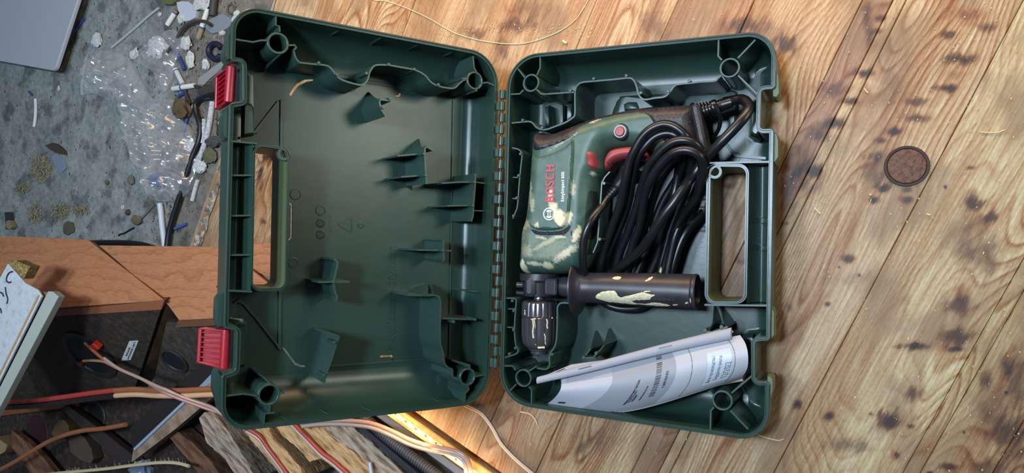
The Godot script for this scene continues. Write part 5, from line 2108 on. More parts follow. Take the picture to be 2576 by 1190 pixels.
# ------------------------------------------------------------------ strip light, trunking, hose
func build_strip_and_hose():
	# upright board along the worktop's cut end; the strip is stuck to its top edge
	var y := YT + 0.006
	var a := PX(794, 900, y)
	var b := PX(1324, 1272, y)
	var mb := MB.new()
	var low := 0.001
	mb.bar(Vector3(a.x, (y + low) / 2, a.z), Vector3(b.x, (y + low) / 2, b.z), 0.0185, y - low, Vector3.UP, 0.0012)
	solo(mb, "edge_board", mottled([rgb(150, 112, 66), rgb(176, 138, 88), rgb(190, 154, 104)], [0.2, 0.55, 0.9], 0.012, Vector3(9, 9, 9), 0.7, 0.3, 91), "pale raw board on edge along the worktop end carrying the strip light", "board")
	var root := thing("led_strip", "lit warm white LED strip stuck on the pale edge board below the case", "strip light", Vector3(PX(1090, 1110, y).x, y, PX(1090, 1110, y).z))
	var tape := MB.new()
	tape.bar(PX(880, 958, y + 0.0004), PX(1290, 1260, y + 0.0004), 0.0075, 0.0006, Vector3.UP, 0.0001)
	part(tape, "tape", mat(214, 196, 150, 0.5), root)
	var glow := StandardMaterial3D.new()
	glow.albedo_color = Color(1, 0.9, 0.7)
	glow.emission_enabled = true
	glow.emission = Color(1.0, 0.86, 0.62)
	glow.emission_energy_multiplier = 9.0
	var leds := [[902, 974], [928, 993], [954, 1012], [981, 1031], [1008, 1051], [1034, 1070], [1058, 1088], [1084, 1106], [1110, 1124], [1134, 1146], [1160, 1166], [1189, 1185], [1216, 1206], [1243, 1226]]
	for i in leds.size():
		var p := PX(leds[i][0], leds[i][1], y + 0.0012)
		var lb := MB.new()
		lb.rbox(Transform3D(Basis(Vector3.UP, 0.6), p), Vector3(0.0050, 0.0016, 0.0050), 0.0005)
		var chip := part(lb, "led_chip", M.white, root)
		var lens := MB.new()
		lens.lathe(p + Vector3.UP * 0.0008, Vector3.UP, [Vector2(0.0025, 0), Vector2(0.0023, 0.0005), Vector2(0.0012, 0.0009), Vector2(0, 0.0010)], 12)
		part(lens, "led_lens", glow, chip)
		var o := OmniLight3D.new()
		o.name = "led_light"
		o.light_color = Color(1.0, 0.82, 0.58)
		o.light_energy = LED_POWER
		o.light_size = 0.003
		o.omni_range = 4.0
		o.omni_attenuation = 2.0
		o.shadow_enabled = true
		root.add_child(o, true)
		o.position = p + Vector3.UP * 0.018 - root.position
		if i < leds.size() - 1:
			var q := PX(leds[i + 1][0], leds[i + 1][1], y + 0.0008)
			var rb := MB.new()
			var mid := PX(leds[i][0], leds[i][1], y + 0.0008).lerp(q, 0.5)
			rb.rbox(Transform3D(Basis(Vector3.UP, -0.62), mid), Vector3(0.0032, 0.0010, 0.0016), 0.0002)
			part(rb, "resistor", mat(70, 56, 40, 0.5), root)
	# grey trunking and the ribbed hose beside it
	var ty := YT - 0.022
	var tr := MB.new()
	var t0 := PX(758, 903, ty)
	var t1 := PX(1268, 1274, ty)
	tr.bar(Vector3(t0.x, ty / 2, t0.z), Vector3(t1.x, ty / 2, t1.z), 0.0105, ty - 0.002, Vector3.UP, 0.002)
	solo(tr, "cable_trunking", mat(112, 116, 124, 0.45), "smooth grey cable trunking between the pale edge board and the ribbed hose", "trunking")
	var hp := smooth_path(pxs([[800, 960], [845, 992], [884, 1022], [923, 1056], [970, 1098], [1023, 1139], [1094, 1191], [1150, 1232], [1200, 1270]], YT - 0.018), 24)
	# keep even spacing along the path, then ridge it
	var pts := []
	var step := 0.00076
	var left := 0.0
	for i in hp.size() - 1:
		var l: float = hp[i].distance_to(hp[i + 1])
		while left < l:
			pts.append(hp[i].lerp(hp[i + 1], left / l))
			left += step
		left -= l
	var rr := []
	for i in pts.size():
		rr.append([0.0073, 0.0075, 0.0073, 0.0059, 0.0057][i % 5])
	var hb := MB.new()
	hb.tube(pts, rr, 16)
	solo(hb, "ribbed_hose", mat(74, 72, 76, 0.5), "dark grey ribbed conduit hose running beside the LED strip", "hose", "", 30.0)
	var rail := MB.new()
	rail.bar(PX(850, 1020, YT - 0.045), PX(1095, 1232, YT - 0.045), 0.010, 0.012, Vector3.UP, 0.001)
	rail.bar(PX(862, 1022, YT - 0.034), PX(1104, 1226, YT - 0.034), 0.004, 0.020, Vector3.UP, 0.0008)
	solo(rail, "metal_rail", mat(64, 62, 66, 0.4, 0.3), "dark metal rail lying between the ribbed hose and the rough boards", "rail")


# ------------------------------------------------------------------ speakers and offcuts
func PL(u: float, v: float, o: Vector3, n: Vector3) -> Vector3:
	var d := cam_f + cam_r * ((u - 1288.0) / FOC) + cam_d * ((v - 595.0) / FOC)
	var c := Vector3(0, YC, 0)
	return c + d * ((o - c).dot(n) / d.dot(n))


# slab whose seen face has the given corners [u, v, y]; it is thick behind that face
func slab(mb: MB, corners: Array, thick: float, bev := 0.0008):
	var p := []
	var mid := Vector3.ZERO
	for c in corners:
		p.append(PX(c[0], c[1], c[2]))
	var n: Vector3 = (p[1] - p[0]).cross(p[2] - p[0]).normalized()
	if n.dot(Vector3(0, YC, 0) - p[0]) < 0:
		n = -n
	# into one plane
	for i in p.size():
		p[i] = PL(corners[i][0], corners[i][1], p[0], n)
		mid += p[i] / p.size()
	var top := []
	var low := []
	var foot := []
	for q in p:
		var d: Vector3 = (mid - q).normalized()
		top.append(q + d * bev)
		low.append(q - n * bev)
		foot.append(q - n * thick)
	var ax: Vector3 = (p[1] - p[0]).normalized()
	var ay := n.cross(ax)
	mb.prism(top, low, ax, ay, false)
	mb.prism(foot, low, ax, ay, false)
	mb.loft([foot, low])
	return [p[0], n]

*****

Exercise prompt: Copy the material above exactly and drop the pictures.

Response:
The Godot script for this scene continues. Write part 5, from line 2108 on. More parts follow. Take the picture to be 2576 by 1190 pixels.
# ------------------------------------------------------------------ strip light, trunking, hose
func build_strip_and_hose():
	# upright board along the worktop's cut end; the strip is stuck to its top edge
	var y := YT + 0.006
	var a := PX(794, 900, y)
	var b := PX(1324, 1272, y)
	var mb := MB.new()
	var low := 0.001
	mb.bar(Vector3(a.x, (y + low) / 2, a.z), Vector3(b.x, (y + low) / 2, b.z), 0.0185, y - low, Vector3.UP, 0.0012)
	solo(mb, "edge_board", mottled([rgb(150, 112, 66), rgb(176, 138, 88), rgb(190, 154, 104)], [0.2, 0.55, 0.9], 0.012, Vector3(9, 9, 9), 0.7, 0.3, 91), "pale raw board on edge along the worktop end carrying the strip light", "board")
	var root := thing("led_strip", "lit warm white LED strip stuck on the pale edge board below the case", "strip light", Vector3(PX(1090, 1110, y).x, y, PX(1090, 1110, y).z))
	var tape := MB.new()
	tape.bar(PX(880, 958, y + 0.0004), PX(1290, 1260, y + 0.0004), 0.0075, 0.0006, Vector3.UP, 0.0001)
	part(tape, "tape", mat(214, 196, 150, 0.5), root)
	var glow := StandardMaterial3D.new()
	glow.albedo_color = Color(1, 0.9, 0.7)
	glow.emission_enabled = true
	glow.emission = Color(1.0, 0.86, 0.62)
	glow.emission_energy_multiplier = 9.0
	var leds := [[902, 974], [928, 993], [954, 1012], [981, 1031], [1008, 1051], [1034, 1070], [1058, 1088], [1084, 1106], [1110, 1124], [1134, 1146], [1160, 1166], [1189, 1185], [1216, 1206], [1243, 1226]]
	for i in leds.size():
		var p := PX(leds[i][0], leds[i][1], y + 0.0012)
		var lb := MB.new()
		lb.rbox(Transform3D(Basis(Vector3.UP, 0.6), p), Vector3(0.0050, 0.0016, 0.0050), 0.0005)
		var chip := part(lb, "led_chip", M.white, root)
		var lens := MB.new()
		lens.lathe(p + Vector3.UP * 0.0008, Vector3.UP, [Vector2(0.0025, 0), Vector2(0.0023, 0.0005), Vector2(0.0012, 0.0009), Vector2(0, 0.0010)], 12)
		part(lens, "led_lens", glow, chip)
		var o := OmniLight3D.new()
		o.name = "led_light"
		o.light_color = Color(1.0, 0.82, 0.58)
		o.light_energy = LED_POWER
		o.light_size = 0.003
		o.omni_range = 4.0
		o.omni_attenuation = 2.0
		o.shadow_enabled = true
		root.add_child(o, true)
		o.position = p + Vector3.UP * 0.018 - root.position
		if i < leds.size() - 1:
			var q := PX(leds[i + 1][0], leds[i + 1][1], y + 0.0008)
			var rb := MB.new()
			var mid := PX(leds[i][0], leds[i][1], y + 0.0008).lerp(q, 0.5)
			rb.rbox(Transform3D(Basis(Vector3.UP, -0.62), mid), Vector3(0.0032, 0.0010, 0.0016), 0.0002)
			part(rb, "resistor", mat(70, 56, 40, 0.5), root)
	# grey trunking and the ribbed hose beside it
	var ty := YT - 0.022
	var tr := MB.new()
	var t0 := PX(758, 903, ty)
	var t1 := PX(1268, 1274, ty)
	tr.bar(Vector3(t0.x, ty / 2, t0.z), Vector3(t1.x, ty / 2, t1.z), 0.0105, ty - 0.002, Vector3.UP, 0.002)
	solo(tr, "cable_trunking", mat(112, 116, 124, 0.45), "smooth grey cable trunking between the pale edge board and the ribbed hose", "trunking")
	var hp := smooth_path(pxs([[800, 960], [845, 992], [884, 1022], [923, 1056], [970, 1098], [1023, 1139], [1094, 1191], [1150, 1232], [1200, 1270]], YT - 0.018), 24)
	# keep even spacing along the path, then ridge it
	var pts := []
	var step := 0.00076
	var left := 0.0
	for i in hp.size() - 1:
		var l: float = hp[i].distance_to(hp[i + 1])
		while left < l:
			pts.append(hp[i].lerp(hp[i + 1], left / l))
			left += step
		left -= l
	var rr := []
	for i in pts.size():
		rr.append([0.0073, 0.0075, 0.0073, 0.0059, 0.0057][i % 5])
	var hb := MB.new()
	hb.tube(pts, rr, 16)
	solo(hb, "ribbed_hose", mat(74, 72, 76, 0.5), "dark grey ribbed conduit hose running beside the LED strip", "hose", "", 30.0)
	var rail := MB.new()
	rail.bar(PX(850, 1020, YT - 0.045), PX(1095, 1232, YT - 0.045), 0.010, 0.012, Vector3.UP, 0.001)
	rail.bar(PX(862, 1022, YT - 0.034), PX(1104, 1226, YT - 0.034), 0.004, 0.020, Vector3.UP, 0.0008)
	solo(rail, "metal_rail", mat(64, 62, 66, 0.4, 0.3), "dark metal rail lying between the ribbed hose and the rough boards", "rail")


# ------------------------------------------------------------------ speakers and offcuts
func PL(u: float, v: float, o: Vector3, n: Vector3) -> Vector3:
	var d := cam_f + cam_r * ((u - 1288.0) / FOC) + cam_d * ((v - 595.0) / FOC)
	var c := Vector3(0, YC, 0)
	return c + d * ((o - c).dot(n) / d.dot(n))


# slab whose seen face has the given corners [u, v, y]; it is thick behind that face
func slab(mb: MB, corners: Array, thick: float, bev := 0.0008):
	var p := []
	var mid := Vector3.ZERO
	for c in corners:
		p.append(PX(c[0], c[1], c[2]))
	var n: Vector3 = (p[1] - p[0]).cross(p[2] - p[0]).normalized()
	if n.dot(Vector3(0, YC, 0) - p[0]) < 0:
		n = -n
	# into one plane
	for i in p.size():
		p[i] = PL(corners[i][0], corners[i][1], p[0], n)
		mid += p[i] / p.size()
	var top := []
	var low := []
	var foot := []
	for q in p:
		var d: Vector3 = (mid - q).normalized()
		top.append(q + d * bev)
		low.append(q - n * bev)
		foot.append(q - n * thick)
	var ax: Vector3 = (p[1] - p[0]).normalized()
	var ay := n.cross(ax)
	mb.prism(top, low, ax, ay, false)
	mb.prism(foot, low, ax, ay, false)
	mb.loft([foot, low])
	return [p[0], n]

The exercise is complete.